T-Bill auction sees high participation and yield cut

Govt raises Rs 616 billion against targeted Rs 800 billion

The State Bank of Pakistan (SBP) conducted a Treasury Bill (T-Bill) auction on Wednesday, raising Rs616.06 billion against a target of Rs800 billion. The auction saw a massive participation of Rs2.49 trillion, with the central bank accepting approximately 26.8% of the total bids received.

Cut-off yields across all tenors declined notably, with the 3-month T-bill yield falling by 70 basis points (bps) to 12.9974%. The SBP accepted Rs121.09 billion from a total of Rs632.32 billion in bids for this tenor.

The 6-month T-bill yield dropped by 61bps to 12.8948%, with Rs54 billion accepted from Rs531.15 billion in bids.

The 12-month T-bill saw the sharpest decline, with yields decreasing by 85bps to 12.3500%, and Rs305 billion accepted from Rs1.13 trillion in bids.

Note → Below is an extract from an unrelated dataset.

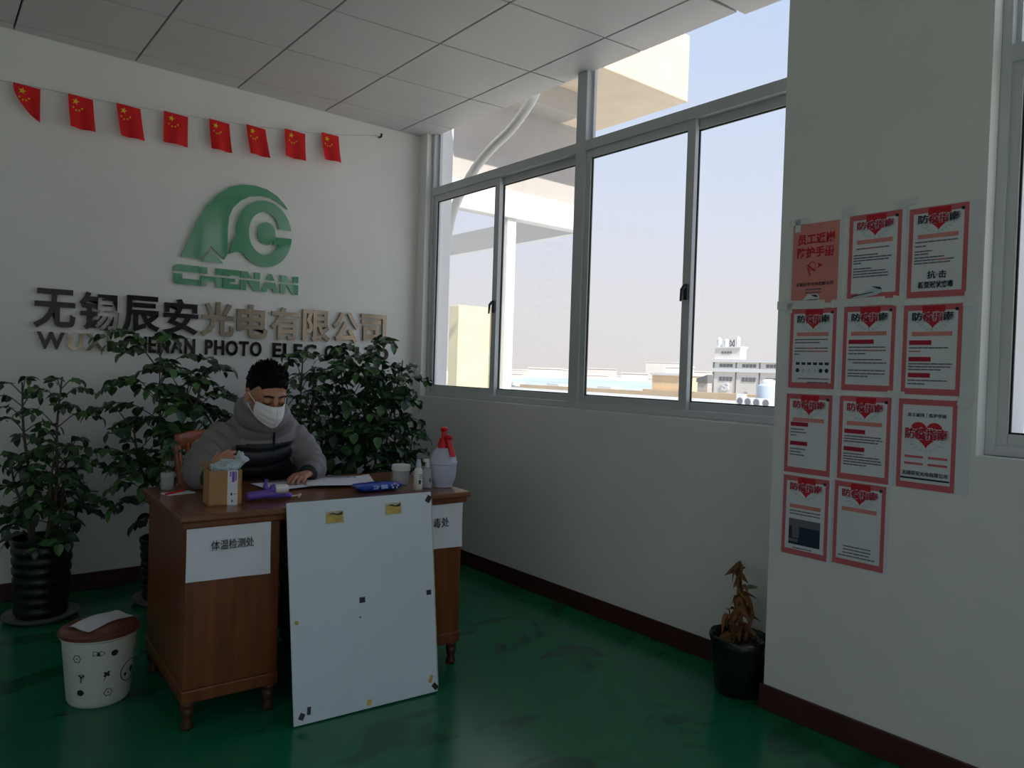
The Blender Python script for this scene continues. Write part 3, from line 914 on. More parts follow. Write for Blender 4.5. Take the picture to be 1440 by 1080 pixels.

Additionally, the SBP raised Rs135.97 billion through non-competitive bidding, bringing the total amount accepted to Rs616.06 billion. The bid-to-cover ratio, which reflects the amount of bids received versus the amount sold, increased to 3.73 from 3.04 in the previous auction, indicating high demand despite a lower acceptance rate.

This auction contrasts with the previous one held on November 13, 2024, where the SBP raised Rs820 billion against a target of Rs400 billion. Yields in that auction were significantly higher, with cut-offs of 13.7% for the 3-month, 13.4999% for the 6-month, and 13.1999% for the 12-month T-bills.

SBP also conducted an auction for floating rate Pakistan Investment Bonds on Wednesday in which it sold Rs643.57 billion for 5 and 10-year semiannual bonds against a target of Rs300bn. The cut-off price stood at 96.6877 for the 5-year bond and 92.5462 for the 10-year bond, while bids were rejected for 2-year bonds.

The decline in yields is seen as a positive sign, reflecting improved liquidity conditions and a favourably expansive interest rate outlook. Analysts believe that this development could support the government’s efforts in fiscal management and contribute to broader economic stability.